I am, &c. ' CASTLEREAGH.
Lieut. General the Hon. Sir A. Wellesley,
K.B., to Major General Hill .
' Dublin Castle, 23rd June, 1808
My Dear Hill,
' I rejoice extremely at the prospect I have before me of
serving again with you, and I hope that we shall have more to do than we had on
the last occasion on which we were together.
' I propose to leave town for Cork as soon as I shall
receive my instructions from London. I understand that every thing has sailed
from England which is to go with us; and the horses belonging to the Irish
commissariat will be at Cork, I hope, before the transports shall have arrived,
in which they are to be embarked. Let me hear from you if you learn any thing
respecting them. The dragoons are to come direct from England to the
rendezvous, and will not detain us at Cork.

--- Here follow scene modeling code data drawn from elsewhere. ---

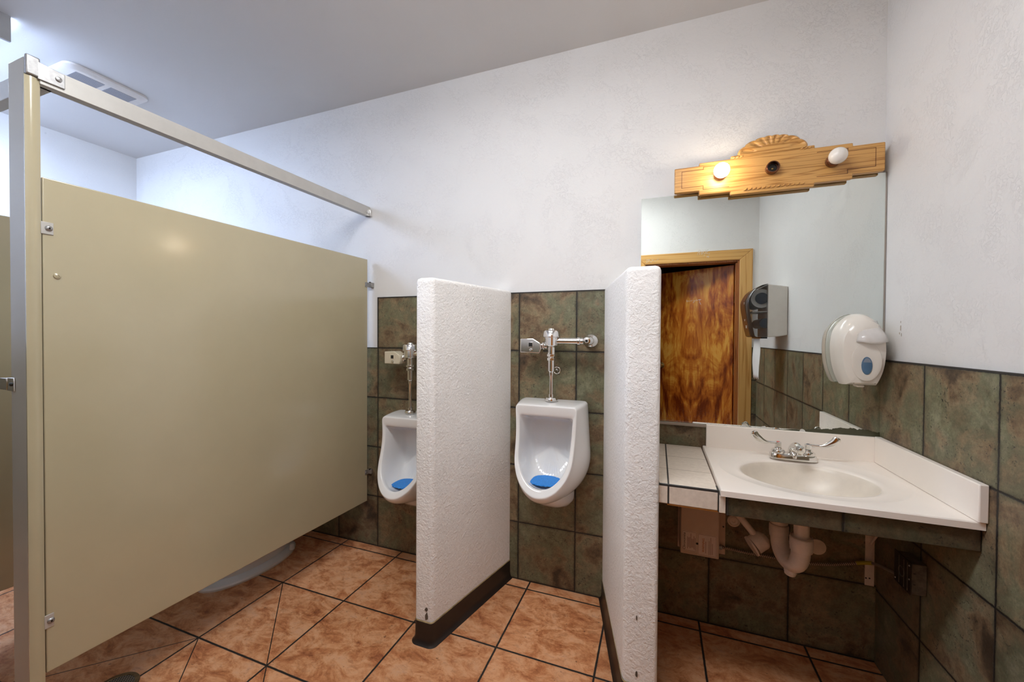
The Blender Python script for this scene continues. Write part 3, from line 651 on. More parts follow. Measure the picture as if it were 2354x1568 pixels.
def flush_valve(label, cx, ztop, zspud, boxmat, group):
    y = -0.112
    t = thing('flush_valve', label, 'flush valve', (cx, y, zspud), group)
    b = bm_(); lathe(b, [(0.0, 0), (0.014, 0), (0.016, -0.003), (0.017, -0.008), (0.036, -0.010), (0.041, -0.016), (0.043, -0.040), (0.040, -0.044), (0.0, -0.044)], (cx, y, ztop), (0, 0, 1)); obj('cap', b, 'chrome', t, smooth=True)
    b = bm_(); lathe(b, [(0.0, -0.044), (0.033, -0.044), (0.034, -0.082), (0.028, -0.088), (0.019, -0.092), (0.019, -0.125), (0.0, -0.125)], (cx, y, ztop), (0, 0, 1)); obj('body', b, 'chrome', t, smooth=True)
    b = bm_(); lathe(b, [(0.0, -0.125), (0.024, -0.125), (0.024, -0.136), (0.019, -0.138), (0.019, -0.142), (0.023, -0.143), (0.023, -0.156), (0.0, -0.156)], (cx, y, ztop), (0, 0, 1), 8); obj('coupling_nut', b, 'chrome', t, bevel=0.001)
    zz = ztop-0.156; L1 = 0.052
    b = bm_(); lathe(b, [(0.0, 0), (0.0165, 0), (0.0165, -L1), (0.011, -L1-0.006), (0.0105, -L1-0.022), (0.0085, -L1-0.026), (0.0085, -(zz-zspud-0.02)), (0, -(zz-zspud-0.02))], (cx, y, zz), (0, 0, 1)); obj('flush_tube', b, 'chrome', t, smooth=True)
    b = bm_(); lathe(b, [(0, 0), (0.030, 0.0), (0.031, 0.006), (0.026, 0.016), (0.012, 0.018), (0.012, 0.032), (0.0, 0.032)], (cx, y, zspud), (0, 0, 1)); obj('spud_flange', b, 'chrome', t, smooth=True)
    # sensor box on the left
    b = bm_(); zc = ztop-0.085
    prof = [(cx-0.150, zc-0.034), (cx-0.052, zc-0.036), (cx-0.043, zc-0.012), (cx-0.048, zc+0.014), (cx-0.085, zc+0.036), (cx-0.150, zc+0.034)]
    prism(b, prof, y-0.034, y+0.028); sb = obj('sensor_box', b, boxmat, t, bevel=0.004)
    b = bm_(); box(b, (cx-0.109, y-0.0355, zc-0.008), (cx-0.083, y-0.032, zc+0.018)); obj('sensor_frame', b, boxmat, sb, bevel=0.001)
    b = bm_(); box(b, (cx-0.105, y-0.0362, zc-0.004), (cx-0.087, y-0.034, zc+0.014)); obj('sensor_eye', b, 'dark', sb)
    b = bm_(); lathe(b, [(0, 0), (0.008, 0), (0.008, 0.003), (0.005, 0.004), (0, 0.0025)], (cx-0.094, y-0.034, zc-0.021), (0, -1, 0), 16); obj('override_button', b, 'chrome', sb, smooth=True)
    b = bm_(); tube(b, [(cx-0.05, y, zc), (cx-0.02, y, zc)], 0.015); torus(b, (cx-0.038, y, zc), (1, 0, 0), 0.017, 0.005); obj('sensor_neck', b, 'chrome', t, smooth=True)
    # supply arm and stop valve on the right
    za = ztop-0.060
    b = bm_(); tube(b, [(cx+0.02, y, za), (cx+0.165, y, za)], 0.0155, 20); obj('supply_arm', b, 'chrome', t, smooth=True)
    b = bm_(); lathe(b, [(0.0, 0), (0.021, 0), (0.021, 0.012), (0.017, 0.014), (0.017, 0.028), (0.0, 0.028)], (cx+0.128, y, za), (1, 0, 0), 10); obj('coupling_nut', b, 'chrome', t, bevel=0.001)
    b = bm_(); lathe(b, [(0, 0.0), (0.009, 0.0), (0.010, 0.003), (0.017, 0.004), (0.021, 0.012), (0.021, 0.022), (0.018, 0.026), (0.023, 0.034), (0.023, 0.060), (0.018, 0.072), (0.018, 0.09), (0, 0.09)], (cx+0.178, y-0.045, za+0.001), (0, 1, 0)); so = obj('stop_valve', b, 'chrome', t, smooth=True)
    b = bm_(); lathe(b, [(0, 0.0), (0.006, 0.0), (0.006, 0.001), (0, 0.001)], (cx+0.178, y-0.0465, za+0.001), (0, 1, 0), 12); obj('screw_slot', b, 'dark', so)
    b = bm_(); lathe(b, [(0.0, 0.0), (0.036, 0.0), (0.036, 0.006), (0.030, 0.018), (0.020, 0.024), (0.020, 0.06), (0, 0.06)], (cx+0.178, -0.0105, za), (0, -1, 0)); obj('wall_flange', b, 'chrome', t, smooth=True)
flush_valve('polished chrome sensor flush valve above the right urinal', -1.322, 1.338, 0.985, 'chrome', 'sensor flush valves')
flush_valve('chrome flush valve with cream sensor box above the left urinal', -2.134, 1.259, 0.864, 'cream_box', 'sensor flush valves')
b = bm_(); torus(b, (-1.318, -0.012, 1.126), (0, 1, 0), 0.017, 0.003); lathe(b, [(0, 0), (0.009, 0), (0.008, 0.004), (0, 0.005)], (-1.318, -0.0105, 1.126), (0, -1, 0), 16)
tag(obj('wall_escutcheon', b, 'chrome', smooth=True), 'small chrome ring on the tile behind the right urinal flush tube', 'fitting')

# ------------------------------------------------------------------ mirror
MY = -0.020
t = thing('wall_mirror', 'large frameless wall mirror with lost silvering along its lower edge', 'mirror', (-0.457, MY, 0.905))
b = bm_(); box(b, (-0.914, MY, 0.903), (-0.004, -0.006, 1.949)); obj('glass', b, 'mirror', t)
b = bm_(); box(b, (-0.914, MY-0.0035, 0.894), (-0.002, -0.0105, 0.9065)); obj('bottom_channel', b, 'channel', t, bevel=0.001)
b = bm_(); box(b, (-0.0055, MY-0.002, 0.907), (-0.0015, -0.001, 1.949)); obj('side_channel', b, 'channel', t)
for x in (-0.480, -0.266):
    b = bm_(); lathe(b, [(0, 0), (0.010, 0), (0.010, 0.003), (0, 0.004)], (x, MY-0.0005, 0.908), (0, -1, 0), 20); obj('mirror_clip', b, 'caulk', t, smooth=True)
b = bm_(); pts = [(-0.413, 0.905), (-0.394, 0.905), (-0.394, 0.912), (-0.400, 0.919), (-0.409, 0.917), (-0.417, 0.912)]; prism(b, pts, MY-0.004, MY-0.0005); obj('mirror_clip', b, 'caulk', t)
def strokes(lines, px0, pz0, s, name='scratch_writing', y=MY-0.0006, r=0.00055, mat='scratch', par=None):
    b = bm_()
    for ln in lines: tube(b, [(px0+x*s, y, pz0+z*s) for x, z in ln], r, 4)
    return obj(name, b, mat, par)
# scratched tags on the glass: letters A H U E with a comma and arrow, a zigzag tag, and a cursive word
strokes([[(0,0),(0.2,1.2),(0.5,1.3)], [(0.45,0.1),(0.6,1.35)], [(0.15,0.65),(0.6,0.7)], [(0.95,0.1),(0.9,1.3)], [(1.2,1.3),(1.1,0.2)], [(0.9,0.7),(1.2,0.75)],
         [(1.45,1.35),(1.4,0.5),(1.7,0.25),(1.95,0.45),(1.9,1.3)], [(2.6,1.35),(2.2,1.2),(2.15,0.3),(2.6,0.2)], [(2.2,0.8),(2.5,0.85)], [(2.85,0.35),(2.75,0.0)],
         [(1.4,-0.3),(1.75,-0.15),(1.5,0.05)], [(2.1,-0.35),(2.7,-0.75)], [(2.4,-0.35),(2.75,-0.4),(2.6,-0.8)], [(2.2,-0.7),(2.6,-0.45)]], -0.671, 1.669, 0.0170, par=t)
strokes([[(0,1.0),(0.3,1.2)], [(0.6,1.25),(0.5,0.0)], [(0.5,0.0),(1.1,0.4),(1.4,1.2)], [(0.8,1.1),(1.0,0.5)], [(0.95,1.2),(1.5,0.7),(1.9,0.1)], [(1.5,1.2),(1.2,0.6)], [(1.9,0.1),(2.6,1.0)], [(2.1,1.1),(3.1,0.3),(4.2,1.1),(3.9,1.15)]], -0.897, 1.647, 0.0145, par=t)
strokes([[(0,0.9),(0.2,0.1),(0.5,0.8),(0.7,0.3)], [(0.9,0.6),(1.2,0.4),(1.4,0.7),(1.6,0.5),(2.0,0.75)], [(2.3,0.5),(2.6,0.8),(2.7,0.4),(2.4,0.3),(2.5,-0.1),(2.0,0.0)], [(2.9,0.5),(3.3,0.9),(3.5,0.5),(3.8,0.95)], [(4.1,0.8),(4.6,0.9),(4.2,0.4)], [(3.9,0.95),(4.9,1.0)], [(4.3,0.2),(4.8,-0.9)]], -0.715, 1.457, 0.0125, par=t)

# ------------------------------------------------------------------ oak vanity light
t = thing('vanity_light', 'carved golden oak vanity light bar with a scallop shell crest over the mirror', 'light', (-0.39, -0.03, 1.93))
YB = -0.055
def step_outline(g=0.0):
    return [(-0.772+g, 1.946+g), (-0.672+g, 1.946+g), (-0.672+g, 1.927+g), (-0.549+g, 1.927+g), (-0.549+g, 1.913+g), (-0.248-g, 1.913+g), (-0.248-g, 1.927+g), (-0.123-g, 1.927+g), (-0.123-g, 1.946+g), (-0.022-g, 1.946+g),
            (-0.022-g, 2.056-g), (-0.123-g, 2.056-g), (-0.123-g, 2.068-g), (-0.248-g, 2.068-g), (-0.248-g, 2.080-g), (-0.549+g, 2.080-g), (-0.549+g, 2.068-g), (-0.672+g, 2.068-g), (-0.672+g, 2.056-g), (-0.772+g, 2.056-g)]
b = bm_(); prism(b, step_outline(), YB, YB+0.019); obj('face_board', b, 'oak', t, bevel=0.004)
b = bm_(); box(b, (-0.740, YB+0.019, 1.955), (-0.05, -0.0215, 2.045)); obj('mounting_box', b, 'oak', t)
b = bm_(); prism(b, [(x, z-0.009) for x, z in step_outline(0.010)], YB+0.019, YB+0.028); obj('back_board', b, 'oak', t, bevel=0.002)
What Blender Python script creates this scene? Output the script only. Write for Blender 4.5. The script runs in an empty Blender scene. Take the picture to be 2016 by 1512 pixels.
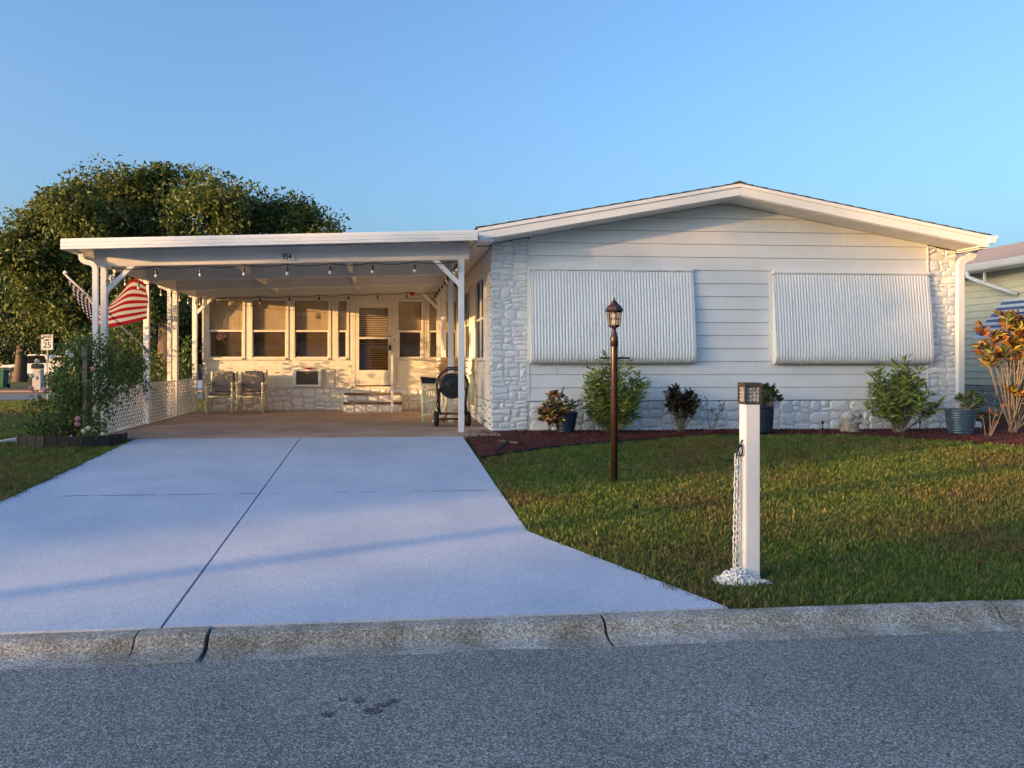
import bpy, bmesh, math, random
import numpy as np
from mathutils import Vector, Matrix, noise as mnoise

# ------------------------------------------------------------------ camera, sky, sun, exposure
scene = bpy.context.scene
COL = scene.collection
cam_d = bpy.data.cameras.new('camera'); cam = bpy.data.objects.new('camera', cam_d); COL.objects.link(cam)
cam.location = (0, 0, 1.6)
cam.rotation_euler = (math.radians(90), 0, math.radians(-4.787))
cam_d.sensor_width = 36.0; cam_d.lens = 28.57
cam_d.shift_x = 0.0541; cam_d.shift_y = -0.0218
cam_d.clip_end = 2000; cam_d.clip_start = 0.05
scene.camera = cam

SUN_AZ = math.radians(22.0)       # horizontal travel of the light, from +X towards +Y
SUN_EL = math.radians(5.0)
world = bpy.data.worlds.new('World'); scene.world = world; world.use_nodes = True
wn = world.node_tree.nodes; wl = world.node_tree.links
bg = wn['Background']; bg.inputs['Strength'].default_value = 0.15
sky = wn.new('ShaderNodeTexSky'); sky.sky_type = 'NISHITA'; sky.sun_disc = False
sky.sun_elevation = SUN_EL
sky.sun_rotation = math.radians(248.0)
sky.air_density = 0.85; sky.dust_density = 5.0; sky.ozone_density = 2.75
wl.new(sky.outputs[0], bg.inputs['Color'])
sun_d = bpy.data.lights.new('sun', 'SUN'); sun_d.energy = 2.3; sun_d.angle = math.radians(0.5)
sun_d.color = (1.0, 0.56, 0.22)
sun = bpy.data.objects.new('sun', sun_d); COL.objects.link(sun)
sdir = Vector((math.cos(SUN_EL)*math.cos(SUN_AZ), math.cos(SUN_EL)*math.sin(SUN_AZ), -math.sin(SUN_EL)))
sun.rotation_euler = sdir.to_track_quat('-Z', 'Y').to_euler()
sun.location = (-30, -12, 20)
vs = scene.view_settings
vs.view_transform = 'Standard'; vs.look = 'None'; vs.gamma = 1.0; vs.use_curve_mapping = False
vs.exposure = 2.2
scene.cycles.max_bounces = 8; scene.cycles.transparent_max_bounces = 12

rnd = random.Random(7)
rng = np.random.default_rng(7)
PI = math.pi

# ------------------------------------------------------------------ materials
def lin(c): return tuple(((v/255.0)/12.92 if v/255.0 <= .04045 else ((v/255.0+.055)/1.055)**2.4) for v in c)

def mat(name, col, rough=.6, var=.12, scale=6.0, detail=4, bump=0, bscale=80, metal=0, spec=.4, col2=None, lo=.35, hi=.65, coord='pos', coat=0):
    m = bpy.data.materials.new(name); m.use_nodes = True
    nt = m.node_tree; N = nt.nodes; L = nt.links
    b = N['Principled BSDF']
    b.inputs['Roughness'].default_value = rough; b.inputs['Metallic'].default_value = metal
    b.inputs['Specular IOR Level'].default_value = spec; b.inputs['Coat Weight'].default_value = coat
    if coord == 'pos':
        g = N.new('ShaderNodeNewGeometry').outputs['Position']
    else:
        g = N.new('ShaderNodeTexCoord').outputs['Object']
    c2 = col2 if col2 else tuple(max(0, v*(1-var)) for v in col)
    c1 = col if col2 else tuple(min(1, v*(1+var*.6)) for v in col)
    nz = N.new('ShaderNodeTexNoise'); nz.inputs['Scale'].default_value = scale; nz.inputs['Detail'].default_value = detail
    L.new(g, nz.inputs['Vector'])
    rp = N.new('ShaderNodeValToRGB'); rp.color_ramp.elements[0].position = lo; rp.color_ramp.elements[1].position = hi
    rp.color_ramp.elements[0].color = (*c2, 1); rp.color_ramp.elements[1].color = (*c1, 1)
    L.new(nz.outputs['Fac'], rp.inputs['Fac']); L.new(rp.outputs['Color'], b.inputs['Base Color'])
    if bump:
        n2 = N.new('ShaderNodeTexNoise'); n2.inputs['Scale'].default_value = bscale; n2.inputs['Detail'].default_value = 3
        L.new(g, n2.inputs['Vector'])
        bp = N.new('ShaderNodeBump'); bp.inputs['Strength'].default_value = min(1, bump); bp.inputs['Distance'].default_value = .01
        L.new(n2.outputs['Fac'], bp.inputs['Height']); L.new(bp.outputs['Normal'], b.inputs['Normal'])
    return m

def leafmat(name, cols, rough=.5, trans=.25, spec=.35, scale=None):
    """leaf colour chosen leaf by leaf"""
    m = bpy.data.materials.new(name); m.use_nodes = True
    nt = m.node_tree; N = nt.nodes; L = nt.links
    b = N['Principled BSDF']; b.inputs['Roughness'].default_value = rough; b.inputs['Specular IOR Level'].default_value = spec
    g = N.new('ShaderNodeNewGeometry')
    rp = N.new('ShaderNodeValToRGB'); cr = rp.color_ramp
    while len(cr.elements) < len(cols): cr.elements.new(.5)
    for i, c in enumerate(cols):
        cr.elements[i].position = i/(len(cols)-1); cr.elements[i].color = (*c, 1)
    L.new(g.outputs['Random Per Island'], rp.inputs['Fac'])
    L.new(rp.outputs['Color'], b.inputs['Base Color'])
    tr = N.new('ShaderNodeBsdfTranslucent'); L.new(rp.outputs['Color'], tr.inputs['Color'])
    mx = N.new('ShaderNodeMixShader'); mx.inputs[0].default_value = trans
    L.new(b.outputs[0], mx.inputs[1]); L.new(tr.outputs[0], mx.inputs[2])
    L.new(mx.outputs[0], N['Material Output'].inputs['Surface'])
    return m

def glassmat(name, tint=(1, 1, 1), refl=(1, 1, 1), ior=1.5):
    m = bpy.data.materials.new(name); m.use_nodes = True
    nt = m.node_tree; N = nt.nodes; L = nt.links
    for n in list(N):
        if n.type != 'OUTPUT_MATERIAL': N.remove(n)
    t = N.new('ShaderNodeBsdfTransparent'); t.inputs[0].default_value = (*tint, 1)
    gl = N.new('ShaderNodeBsdfGlossy'); gl.inputs['Roughness'].default_value = .015; gl.inputs['Color'].default_value = (*refl, 1)
    fr = N.new('ShaderNodeFresnel')
    g = N.new('ShaderNodeNewGeometry')
    mi = N.new('ShaderNodeMix'); mi.data_type = 'FLOAT'; mi.inputs[2].default_value = ior; mi.inputs[3].default_value = 1/ior   # a thin pane reflects alike from both sides
    L.new(g.outputs['Backfacing'], mi.inputs[0]); L.new(mi.outputs[0], fr.inputs[0]); nz = N.new('ShaderNodeTexNoise'); nz.inputs['Scale'].default_value = 1.3
    L.new(g.outputs['Position'], nz.inputs['Vector'])
    bp = N.new('ShaderNodeBump'); bp.inputs['Strength'].default_value = .03; bp.inputs['Distance'].default_value = .05
    L.new(nz.outputs['Fac'], bp.inputs['Height']); L.new(bp.outputs['Normal'], gl.inputs['Normal'])
    mx = N.new('ShaderNodeMixShader')
    L.new(fr.outputs[0], mx.inputs[0]); L.new(t.outputs[0], mx.inputs[1]); L.new(gl.outputs[0], mx.inputs[2])
    L.new(mx.outputs[0], N['Material Output'].inputs['Surface'])
    return m

def speckle(name, dark, mid, light, scale, rough=.85, stain=None, stain_scale=1.2, bump=.4, lightfrac=.68, streak=None):
    """concrete or asphalt: fine aggregate of three tones, broad staining"""
    m = bpy.data.materials.new(name); m.use_nodes = True
    nt = m.node_tree; N = nt.nodes; L = nt.links
    b = N['Principled BSDF']; b.inputs['Roughness'].default_value = rough; b.inputs['Specular IOR Level'].default_value = .3
    g = N.new('ShaderNodeNewGeometry').outputs['Position']
    v = N.new('ShaderNodeTexVoronoi'); v.inputs['Scale'].default_value = scale; L.new(g, v.inputs['Vector'])
    sep = N.new('ShaderNodeSeparateColor'); L.new(v.outputs['Color'], sep.inputs[0])
    rp = N.new('ShaderNodeValToRGB'); cr = rp.color_ramp
    cr.elements[0].position = 0.0; cr.elements[0].color = (*dark, 1)
    cr.elements[1].position = 1.0; cr.elements[1].color = (*light, 1)
    e = cr.elements.new(.45); e.color = (*mid, 1)
    e = cr.elements.new(lightfrac+.1); e.color = (*mid, 1)
    L.new(sep.outputs[0], rp.inputs['Fac'])
    n1 = N.new('ShaderNodeTexNoise'); n1.inputs['Scale'].default_value = stain_scale; n1.inputs['Detail'].default_value = 5
    L.new(g, n1.inputs['Vector'])
    r2 = N.new('ShaderNodeValToRGB'); r2.color_ramp.elements[0].position = .36; r2.color_ramp.elements[1].position = .62
    st = stain if stain else (.78, .78, .78)
    r2.color_ramp.elements[0].color = (*st, 1); r2.color_ramp.elements[1].color = (1, 1, 1, 1)
    L.new(n1.outputs['Fac'], r2.inputs['Fac'])
    mx = N.new('ShaderNodeMix'); mx.data_type = 'RGBA'; mx.blend_type = 'MULTIPLY'; mx.inputs[0].default_value = 1
    L.new(rp.outputs['Color'], mx.inputs[6]); L.new(r2.outputs['Color'], mx.inputs[7])
    L.new(mx.outputs[2], b.inputs['Base Color'])
    bp = N.new('ShaderNodeBump'); bp.inputs['Strength'].default_value = bump; bp.inputs['Distance'].default_value = .004
    L.new(sep.outputs[1], bp.inputs['Height']); L.new(bp.outputs['Normal'], b.inputs['Normal'])
    return m

MT = {}
MT['white'] = mat('white_paint', (.78, .78, .77), .5, .05, 2.5, bump=.05, bscale=40)
MT['white_metal'] = mat('white_enamel', (.83, .83, .82), .38, .04, 2, spec=.5)
MT['siding'] = mat('siding_paint', (.82, .82, .815), .5, .05, 1.6, bump=.06, bscale=30)
MT['backing'] = mat('dark_backing', (.25, .25, .25), .8)
MT['mortar'] = mat('painted_mortar', (.70, .70, .69), .75, .12, 9, bump=.3)
MT['stone'] = mat('painted_stone', (.83, .83, .82), .6, .08, 5, bump=.35, bscale=22)
MT['soffit'] = mat('soffit_vinyl', (.74, .73, .71), .5, .05)
MT['shingle'] = mat('shingles', (.10, .095, .09), .9, .4, 30, bump=.5)
MT['ceiling'] = mat('carport_ceiling', (.72, .70, .67), .55, .06, 2)
MT['cream'] = mat('cream_trim', (.72, .68, .60), .5, .06)
MT['blind'] = mat('blind_beige', (.62, .51, .36), .55, .1, 5)
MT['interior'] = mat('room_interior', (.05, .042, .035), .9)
MT['glass'] = glassmat('window_glass', (.93, .93, .91), ior=1.75)
MT['glass_dark'] = glassmat('screened_glass', (.44, .41, .37), ior=1.8)
MT['gasket'] = mat('dark_gasket', (.02, .02, .02), .6)
MT['brown_tread'] = mat('brown_tread', (.19, .13, .10), .8, .2, 20)
MT['black_metal'] = mat('black_metal', (.012, .012, .013), .35, .3, spec=.5)
MT['bronze'] = mat('bronze_paint', (.05, .030, .021), .33, .25, 12, metal=.45, spec=.6)
MT['black_plastic'] = mat('black_plastic', (.015, .015, .016), .45)
MT['rubber'] = mat('rubber', (.012, .012, .012), .75)
MT['asphalt'] = speckle('asphalt', (.085, .082, .078), (.225, .22, .205), (.58, .57, .54), 150, stain=(.82, .82, .83), stain_scale=.9, bump=1, lightfrac=.5)
MT['oil'] = speckle('oil_stain', (.03, .03, .03), (.10, .098, .093), (.34, .335, .32), 120, rough=.7, bump=1, lightfrac=.6)
MT['asphalt_far'] = mat('asphalt_far', (.16, .17, .18), .9, .15, 3)
MT['kerb'] = speckle('kerb_concrete', (.20, .185, .16), (.44, .41, .36), (.78, .75, .69), 120, stain=(.60, .57, .52), stain_scale=3.2, bump=1, lightfrac=.55)
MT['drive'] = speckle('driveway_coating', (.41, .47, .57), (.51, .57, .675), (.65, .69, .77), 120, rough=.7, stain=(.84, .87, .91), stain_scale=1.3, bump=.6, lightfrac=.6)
MT['slab'] = speckle('carport_concrete', (.40, .30, .24), (.46, .345, .275), (.52, .40, .33), 60, stain=(.75, .72, .70), stain_scale=1.5, bump=.15)
MT['joint'] = mat('joint_dirt', (.04, .045, .06), .95)
MT['mulch'] = mat('red_mulch', (.085, .016, .014), .9, .55, 60, bump=1, bscale=60)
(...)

' I enclose a list of the names of the officers appointed to
be Deputy Assistant Adjutants and Quarter Masters General. Major Arbuthnot will
probably be in Dublin this day, and I shall send him to Cork immediately, and
you will put him in charge of the Adjutant General's department. You will put
the senior of the list of Assistant Deputy Quarter Masters General in charge of
that department, and give him the enclosed return of camp equipage and stores
embarked in the Grinfield transport. I had understood that I was to have had
stores of this description for 8000 men; and I shall be obliged to you, if you
will desire the head of the Quarter Master General's department to inquire
whether there are in the transport any more camp equipage stores besides those
contained in the enclosed return.
'I beg you to arrange for the embarkation of the Deputy
Assistant Adjutants General, and the Deputy Assistant Quarter Masters General:
probably they and the Commissaries had best go in the horse ships
' I understand there is a vessel at Cork to carry 36 horses
for the officers, besides those intended for the commissariat horses; and I
shall be obliged to you if you will desire that spare room may be kept for my
horses, and those of my aides de camp, which will arrive at Cork in a day or
two.
' There remains nothing now but to brigade the troops, which
may be a convenience for the present, and give us the assistance of the General
Officers in the different arrangements which may be necessary on board the
transports. But what we shall do now can only be temporary, as the whole corps
must necessarily be new modelled when we join General Spencer. The Veteran
battalion must be put out of the question, as that corps must go into the
garrison of Gibraltar.
' The corps might be brigaded as follows:-The 95th and the
5th bats. of the 60th; the '5th, 9th, and 38th; the 40th, 71st, and 91st. You
will alter this arrangement, if the corps belonging to your brigade are not put
together, and you will put such (if all the corps of your brigade are not
embarked for this service) corps as you please with the 9th. Let General Fane
then command the Light Brigade; General Craufurd the Highlanders; and General
Ferguson, who belongs to Spencer's corps, that brigade which has been, and will
hereafter be yours. The Veteran battalion to report to General Fane, until it
shall be otherwise disposed of.
' Pray let me hear from you, and acquaint me with all your
wants, and whether I can do any thing for you here. You will readily believe
that I have plenty to do, in closing a government in such a manner as that I
may give it up, and taking the command of a corps for service; but I shall not
fail to attend to whatever you may write to me.